Sometimes I find myself feeling so ungrateful, so selfish. Feeling like so many other people get everything while I had to fend for myself, getting so mad at God for leaving me out. Then I just have to slap myself in the face and say WAKE UP, ELAYNA, WAKE UP! You have no idea what real suffering is. Be so grateful that God has not given you so much, that he has shown you some of the evil of this world. You understand the hate and greed and envy of others. You have felt it, but He has also showed you wisdom. The empathy that goes with understanding the sadness of others.

More and more I see why God chose the path he did for me. I would not feel the pain of others, the compassion I have in my heart, if it were not for the pain I felt growing up through the years.
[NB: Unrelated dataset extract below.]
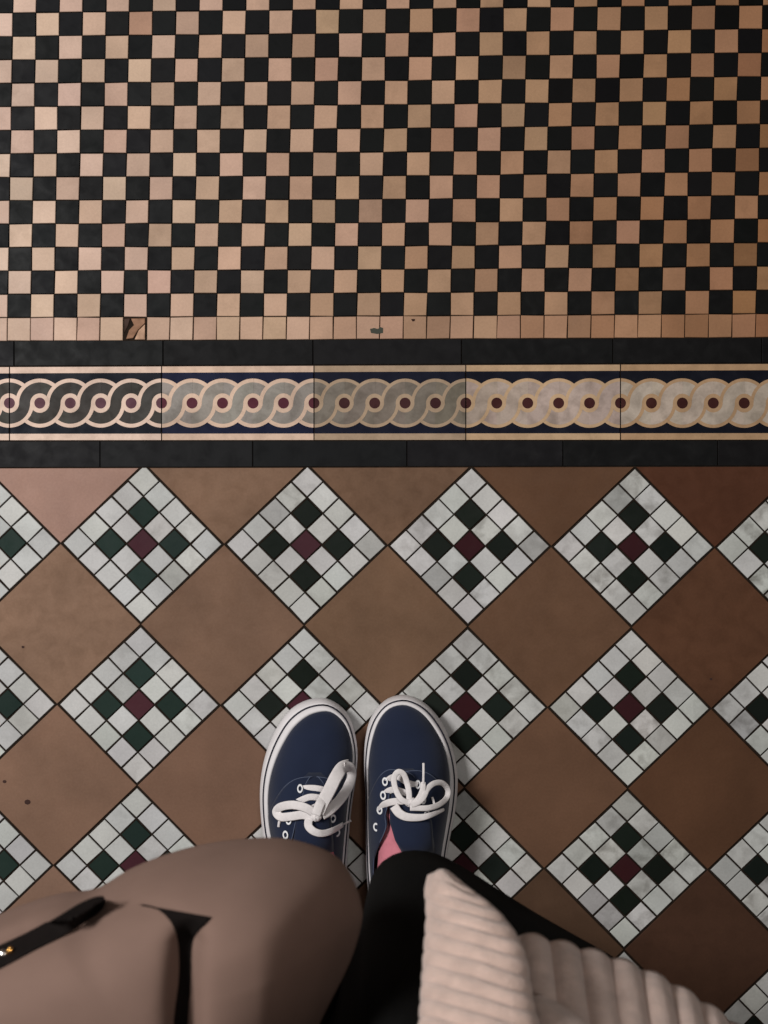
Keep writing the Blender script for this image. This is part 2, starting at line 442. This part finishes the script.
    for (xl, xr, y, dz) in tongue:
        r = []
        for k in range(13):
            t = k/12; px = xl+(xr-xl)*t; p = W(px, y, .07); z = Z([(p.x, p.y)])[0]-.0012+dz+.002*math.sin(math.pi*t)
            r.append((p.x, p.y, z))
        rows.append(r)
    grid(bm, rows); t = obj('tongue', bm, M['canvas'], root)
    md = t.modifiers.new('thick', 'SOLIDIFY'); md.thickness = .003; md.offset = -1
    # eyelets
    for (ex, ey) in eyelets:
        p = W(ex, ey, .066); z = Z([(p.x, p.y)])[0]+.0040
        e = .0015; zx = (Z([(p.x+e, p.y)])[0]-Z([(p.x-e, p.y)])[0])/(2*e); zy = (Z([(p.x, p.y+e)])[0]-Z([(p.x, p.y-e)])[0])/(2*e)
        zx = max(-.9, min(.9, zx)); zy = max(-.9, min(.9, zy))
        bm = bmesh.new(); ri, rings = .0027, []
        for i in range(20):
            th = 2*math.pi*i/20; rr = []
            for j in range(8):
                ph = 2*math.pi*j/8; R = ri+.0009*math.cos(ph); x, y = R*math.cos(th)*.8, R*math.sin(th)*1.15
                rr.append((p.x+x, p.y+y, z+zx*x+zy*y+.0006*math.sin(ph)))
            rings.append(rr)
        rings.append(rings[0]); grid(bm, rings, True)
        bmesh.ops.remove_doubles(bm, verts=bm.verts[:], dist=1e-6)
        eo = obj('eyelet', bm, M['eyelet'], q)
    # laces
    bm = bmesh.new()
    for path, wd, th in laces:
        cp = []
        for (px, py, dz) in path:
            p = W(px, py, .075); z = Z([(p.x, p.y)])[0]+.004+dz; p = W(px, py, z); cp.append((p.x, p.y, z))
        sp = catmull(cp, 7); n = len(sp)
        if isinstance(wd, tuple): rad = [wd[0]+(wd[1]-wd[0])*(i/(n-1))**2 for i in range(n)]
        else: rad = [wd]*n
        tube(bm, sp, [r/2000*1.0 for r in rad], 10, flat=th/1000*.45)
    obj('laces', bm, M['lace'], root)
    bm = bmesh.new(); p = W(*knot, .085); z = Z([(p.x, p.y)])[0]+.009
    ellipsoid(bm, (p.x, p.y, z), (.0062, .0050, .0045)); 
    for v in bm.verts: v.co.z += .0006*math.sin(v.co.x*2200)
    obj('knot', bm, M['lace'], root)
    return root, Z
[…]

More things come together each day, but I still tend to forget some of His greatest lessons, that of humility and love. Love is never ungrateful.

I am one of the most independent people I know. Would I still be the person I am today if I had been spoonfed everything? Maybe a bit because I tend to rebel against the people who try to control me. I don't know. I'm just happy that God maybe about to use me. I figured out a little while ago that God doesn't need me or anyone else; He's God! But, He can chose to use me for his good works, and I hope that he does because He is my hope in this world that can be so unforgiving.

Thursday, May 19, 2011

Today

Sometimes I feel like I’m missing out on so many things, like I want to go on an adventure. I keep forgetting that I just packed my bags and moved across that country 3 months ago, but I‘m antsy already. I have this need to explore the world. I’m worried that I won’t get the chance to. It’s like I can never be happy with what I have, like I think that there is always something better and that my life is lacking sustenance. I keep getting closer to the border, but not for very long. I don’t know if that means something. I was on the bus a lot today and I was so tired by the end of the day. I think I learned something today about being an adult. I’ve been trying to tell myself to suck it up for awhile now and I think that today I did just that. I decided to be joyful, and it was hard, but it was so much better than being crabby today. I did a presentation on budgeting and identity theft in Spanish today by myself because I had to fill in for one of the other VISTAs and I think that I did a great job.
 On the bus on the way home I was looking around and I did feel like I fit in with everyone else who has to ride the bus and lives in low-income housing (where I gave the presentation). It’s too bad that I don’t feel the same way at work. At work I feel like I’m the only one who struggles, everyone else seems to be so worried with impressing their boss. It’s like a game; who can make up the most BS? Me, I can!!! Oh, Pick me!! I’m living between two different worlds, but maybe that’s the point, maybe that’s suppose to help me understand both sides of the story. I don’t know. Maybe this is the beginning of wisdom, understanding, and then action. How do I act on this? Where do I start? How do we break down these walls?

Saturday, May 7, 2011

Writing instead of blurting...

I feel like graduation was so long ago. the process is never ending, graduating and then starting school all over again. Now that you've graduated, what are you going to do next? Grad school? The real world. I have just started working in the real world and already it feels like I have been here forever. I don't really like this real world. I want to go back to fake world. let's wonder around the country in a van that breaks down all the time. Where is the adventure. People want to settle down and buy a house and raise a family. WHY?

What is so good about being stuck in some town for 15-30 years paying off this mortgage with a bunch of screaming kids that say they hate you? You come home from work, sit, eat, maybe read or watch tv for a few hours and get up and do it again. What is so great about that life? Yes, maybee you have a nice car and a great house, but for what? What is so exciting about it?

Maybe I just have a different set up than most people. I need to travel; I need to experience. Being stuck in the house for long periods on end drives me crazy. It's like I need to get out; I need to feel something; I need to feel like I'm living and not trapped in subtle suburbia. Maybe it's the routine; routine is boring. I think in the end it's just security, it makes people feel safe.

I don't want to be safe. We only get 1 life, Let's use it!